= To be done =
The data below should be printed in full, exactly, and without any of its images.

= Data section =
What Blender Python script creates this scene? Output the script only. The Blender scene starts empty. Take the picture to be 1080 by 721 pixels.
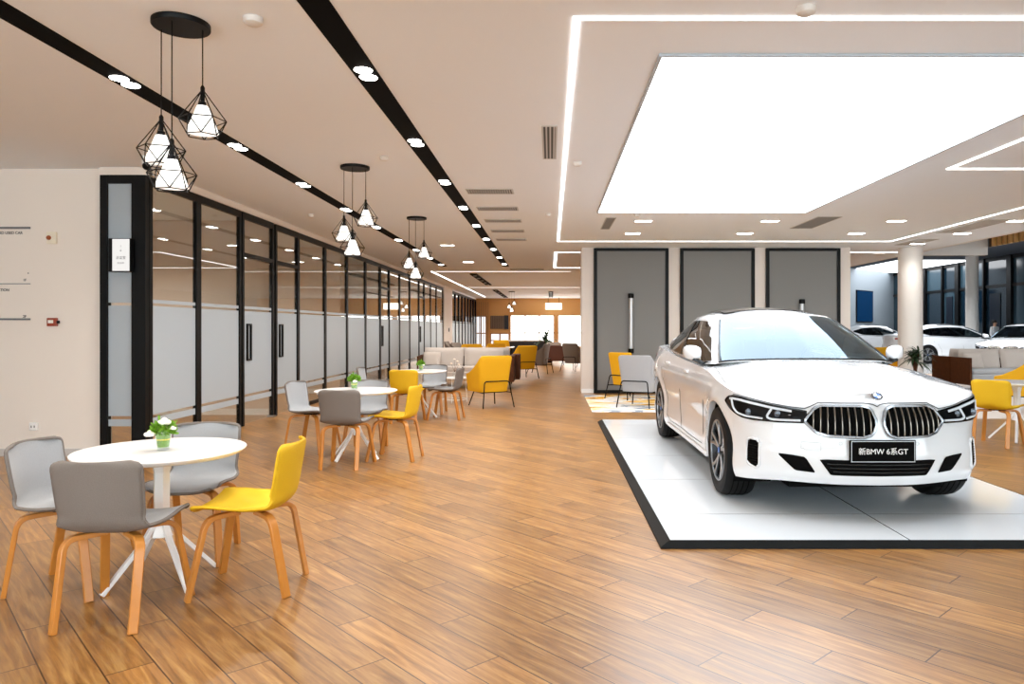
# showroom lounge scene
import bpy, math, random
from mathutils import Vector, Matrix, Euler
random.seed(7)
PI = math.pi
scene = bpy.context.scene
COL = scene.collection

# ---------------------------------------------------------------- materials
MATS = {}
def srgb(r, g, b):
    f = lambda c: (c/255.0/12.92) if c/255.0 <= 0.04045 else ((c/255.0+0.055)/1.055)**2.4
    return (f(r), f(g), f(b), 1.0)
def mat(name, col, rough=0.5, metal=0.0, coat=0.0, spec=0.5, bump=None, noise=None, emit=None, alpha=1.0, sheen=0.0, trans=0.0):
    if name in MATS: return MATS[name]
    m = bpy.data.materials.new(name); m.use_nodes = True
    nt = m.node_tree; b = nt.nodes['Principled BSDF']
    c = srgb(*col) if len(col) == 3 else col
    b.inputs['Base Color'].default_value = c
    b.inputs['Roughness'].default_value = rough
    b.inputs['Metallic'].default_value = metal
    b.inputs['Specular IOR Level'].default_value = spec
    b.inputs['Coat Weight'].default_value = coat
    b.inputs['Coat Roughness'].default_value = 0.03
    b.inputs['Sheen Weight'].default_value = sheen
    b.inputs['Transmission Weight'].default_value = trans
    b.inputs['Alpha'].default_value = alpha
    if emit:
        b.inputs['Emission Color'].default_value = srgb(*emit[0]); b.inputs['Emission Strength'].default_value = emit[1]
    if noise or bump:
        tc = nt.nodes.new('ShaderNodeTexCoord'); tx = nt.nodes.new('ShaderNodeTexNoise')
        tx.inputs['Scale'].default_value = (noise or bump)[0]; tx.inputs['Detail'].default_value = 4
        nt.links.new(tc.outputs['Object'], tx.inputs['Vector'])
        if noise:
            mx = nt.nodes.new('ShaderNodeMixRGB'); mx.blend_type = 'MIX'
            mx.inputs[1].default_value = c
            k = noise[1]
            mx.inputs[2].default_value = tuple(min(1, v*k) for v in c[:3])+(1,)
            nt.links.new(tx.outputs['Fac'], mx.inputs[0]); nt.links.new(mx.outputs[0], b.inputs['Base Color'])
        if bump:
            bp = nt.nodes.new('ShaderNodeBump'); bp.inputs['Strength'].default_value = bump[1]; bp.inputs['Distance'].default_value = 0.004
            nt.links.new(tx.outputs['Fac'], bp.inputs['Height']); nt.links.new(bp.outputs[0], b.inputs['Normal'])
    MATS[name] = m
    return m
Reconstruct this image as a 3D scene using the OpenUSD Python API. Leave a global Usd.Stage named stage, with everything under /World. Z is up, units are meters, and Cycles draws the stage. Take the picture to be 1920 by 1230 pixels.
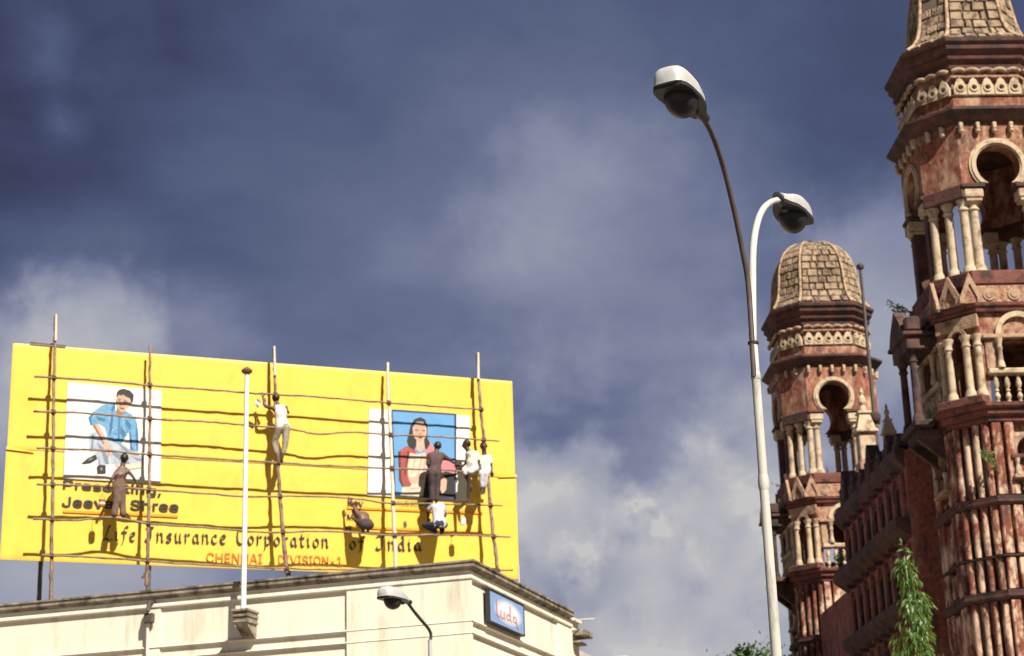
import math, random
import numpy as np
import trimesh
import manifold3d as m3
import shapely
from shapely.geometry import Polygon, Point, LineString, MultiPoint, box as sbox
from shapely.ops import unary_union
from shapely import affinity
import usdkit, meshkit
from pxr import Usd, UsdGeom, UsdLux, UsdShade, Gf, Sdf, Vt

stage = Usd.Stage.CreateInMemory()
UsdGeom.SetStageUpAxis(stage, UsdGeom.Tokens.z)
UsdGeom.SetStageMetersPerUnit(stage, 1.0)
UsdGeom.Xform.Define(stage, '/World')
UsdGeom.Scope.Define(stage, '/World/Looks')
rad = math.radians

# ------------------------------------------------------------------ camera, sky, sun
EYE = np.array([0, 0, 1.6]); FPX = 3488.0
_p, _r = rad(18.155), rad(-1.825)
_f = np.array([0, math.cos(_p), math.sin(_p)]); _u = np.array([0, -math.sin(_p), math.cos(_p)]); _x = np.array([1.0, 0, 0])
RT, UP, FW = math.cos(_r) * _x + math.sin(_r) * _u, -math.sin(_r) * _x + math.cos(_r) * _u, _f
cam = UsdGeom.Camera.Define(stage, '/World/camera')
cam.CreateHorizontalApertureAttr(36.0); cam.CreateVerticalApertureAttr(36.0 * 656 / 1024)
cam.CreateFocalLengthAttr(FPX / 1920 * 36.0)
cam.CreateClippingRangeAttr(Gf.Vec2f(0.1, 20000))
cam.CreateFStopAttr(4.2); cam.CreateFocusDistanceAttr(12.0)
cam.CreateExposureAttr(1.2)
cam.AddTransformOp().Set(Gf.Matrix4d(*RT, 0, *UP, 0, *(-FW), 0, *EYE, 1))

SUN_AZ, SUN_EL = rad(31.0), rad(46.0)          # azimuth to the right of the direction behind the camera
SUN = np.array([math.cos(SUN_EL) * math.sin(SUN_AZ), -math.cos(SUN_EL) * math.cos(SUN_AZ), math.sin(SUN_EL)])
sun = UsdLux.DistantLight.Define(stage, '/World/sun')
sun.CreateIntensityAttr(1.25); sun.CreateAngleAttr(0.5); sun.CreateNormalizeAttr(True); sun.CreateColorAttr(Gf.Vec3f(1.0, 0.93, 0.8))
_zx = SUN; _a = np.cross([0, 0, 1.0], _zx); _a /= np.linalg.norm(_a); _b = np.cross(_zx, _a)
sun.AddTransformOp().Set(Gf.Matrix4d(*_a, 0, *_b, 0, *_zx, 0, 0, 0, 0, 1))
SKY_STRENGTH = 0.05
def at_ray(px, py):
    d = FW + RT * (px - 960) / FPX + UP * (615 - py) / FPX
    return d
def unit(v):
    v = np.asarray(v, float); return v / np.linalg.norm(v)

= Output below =
What Blender Python script creates this scene? Output the script only. The Blender scene starts empty. Take the picture to be 1080 by 721 pixels.
# showroom lounge scene
import bpy, math, random
from mathutils import Vector, Matrix, Euler
random.seed(7)
PI = math.pi
scene = bpy.context.scene
COL = scene.collection

# ---------------------------------------------------------------- materials
MATS = {}
def srgb(r, g, b):
    f = lambda c: (c/255.0/12.92) if c/255.0 <= 0.04045 else ((c/255.0+0.055)/1.055)**2.4
    return (f(r), f(g), f(b), 1.0)
def mat(name, col, rough=0.5, metal=0.0, coat=0.0, spec=0.5, bump=None, noise=None, emit=None, alpha=1.0, sheen=0.0, trans=0.0):
    if name in MATS: return MATS[name]
    m = bpy.data.materials.new(name); m.use_nodes = True
    nt = m.node_tree; b = nt.nodes['Principled BSDF']
    c = srgb(*col) if len(col) == 3 else col
    b.inputs['Base Color'].default_value = c
    b.inputs['Roughness'].default_value = rough
    b.inputs['Metallic'].default_value = metal
    b.inputs['Specular IOR Level'].default_value = spec
    b.inputs['Coat Weight'].default_value = coat
    b.inputs['Coat Roughness'].default_value = 0.03
    b.inputs['Sheen Weight'].default_value = sheen
    b.inputs['Transmission Weight'].default_value = trans
    b.inputs['Alpha'].default_value = alpha
    if emit:
        b.inputs['Emission Color'].default_value = srgb(*emit[0]); b.inputs['Emission Strength'].default_value = emit[1]
    if noise or bump:
        tc = nt.nodes.new('ShaderNodeTexCoord'); tx = nt.nodes.new('ShaderNodeTexNoise')
        tx.inputs['Scale'].default_value = (noise or bump)[0]; tx.inputs['Detail'].default_value = 4
        nt.links.new(tc.outputs['Object'], tx.inputs['Vector'])
        if noise:
            mx = nt.nodes.new('ShaderNodeMixRGB'); mx.blend_type = 'MIX'
            mx.inputs[1].default_value = c
            k = noise[1]
            mx.inputs[2].default_value = tuple(min(1, v*k) for v in c[:3])+(1,)
            nt.links.new(tx.outputs['Fac'], mx.inputs[0]); nt.links.new(mx.outputs[0], b.inputs['Base Color'])
        if bump:
            bp = nt.nodes.new('ShaderNodeBump'); bp.inputs['Strength'].default_value = bump[1]; bp.inputs['Distance'].default_value = 0.004
            nt.links.new(tx.outputs['Fac'], bp.inputs['Height']); nt.links.new(bp.outputs[0], b.inputs['Normal'])
    MATS[name] = m
    return m
Reconstruct this image as a 3D scene using the OpenUSD Python API. Leave a global Usd.Stage named stage, with everything under /World. Z is up, units are meters, and Cycles draws the stage. Take the picture to be 1920 by 1230 pixels.
import math, random
import numpy as np
import trimesh
import manifold3d as m3
import shapely
from shapely.geometry import Polygon, Point, LineString, MultiPoint, box as sbox
from shapely.ops import unary_union
from shapely import affinity
import usdkit, meshkit
from pxr import Usd, UsdGeom, UsdLux, UsdShade, Gf, Sdf, Vt

stage = Usd.Stage.CreateInMemory()
UsdGeom.SetStageUpAxis(stage, UsdGeom.Tokens.z)
UsdGeom.SetStageMetersPerUnit(stage, 1.0)
UsdGeom.Xform.Define(stage, '/World')
UsdGeom.Scope.Define(stage, '/World/Looks')
rad = math.radians

# ------------------------------------------------------------------ camera, sky, sun
EYE = np.array([0, 0, 1.6]); FPX = 3488.0
_p, _r = rad(18.155), rad(-1.825)
_f = np.array([0, math.cos(_p), math.sin(_p)]); _u = np.array([0, -math.sin(_p), math.cos(_p)]); _x = np.array([1.0, 0, 0])
RT, UP, FW = math.cos(_r) * _x + math.sin(_r) * _u, -math.sin(_r) * _x + math.cos(_r) * _u, _f
cam = UsdGeom.Camera.Define(stage, '/World/camera')
cam.CreateHorizontalApertureAttr(36.0); cam.CreateVerticalApertureAttr(36.0 * 656 / 1024)
cam.CreateFocalLengthAttr(FPX / 1920 * 36.0)
cam.CreateClippingRangeAttr(Gf.Vec2f(0.1, 20000))
cam.CreateFStopAttr(4.2); cam.CreateFocusDistanceAttr(12.0)
cam.CreateExposureAttr(1.2)
cam.AddTransformOp().Set(Gf.Matrix4d(*RT, 0, *UP, 0, *(-FW), 0, *EYE, 1))

SUN_AZ, SUN_EL = rad(31.0), rad(46.0)          # azimuth to the right of the direction behind the camera
SUN = np.array([math.cos(SUN_EL) * math.sin(SUN_AZ), -math.cos(SUN_EL) * math.cos(SUN_AZ), math.sin(SUN_EL)])
sun = UsdLux.DistantLight.Define(stage, '/World/sun')
sun.CreateIntensityAttr(1.25); sun.CreateAngleAttr(0.5); sun.CreateNormalizeAttr(True); sun.CreateColorAttr(Gf.Vec3f(1.0, 0.93, 0.8))
_zx = SUN; _a = np.cross([0, 0, 1.0], _zx); _a /= np.linalg.norm(_a); _b = np.cross(_zx, _a)
sun.AddTransformOp().Set(Gf.Matrix4d(*_a, 0, *_b, 0, *_zx, 0, 0, 0, 0, 1))
SKY_STRENGTH = 0.05
def at_ray(px, py):
    d = FW + RT * (px - 960) / FPX + UP * (615 - py) / FPX
    return d
def unit(v):
    v = np.asarray(v, float); return v / np.linalg.norm(v)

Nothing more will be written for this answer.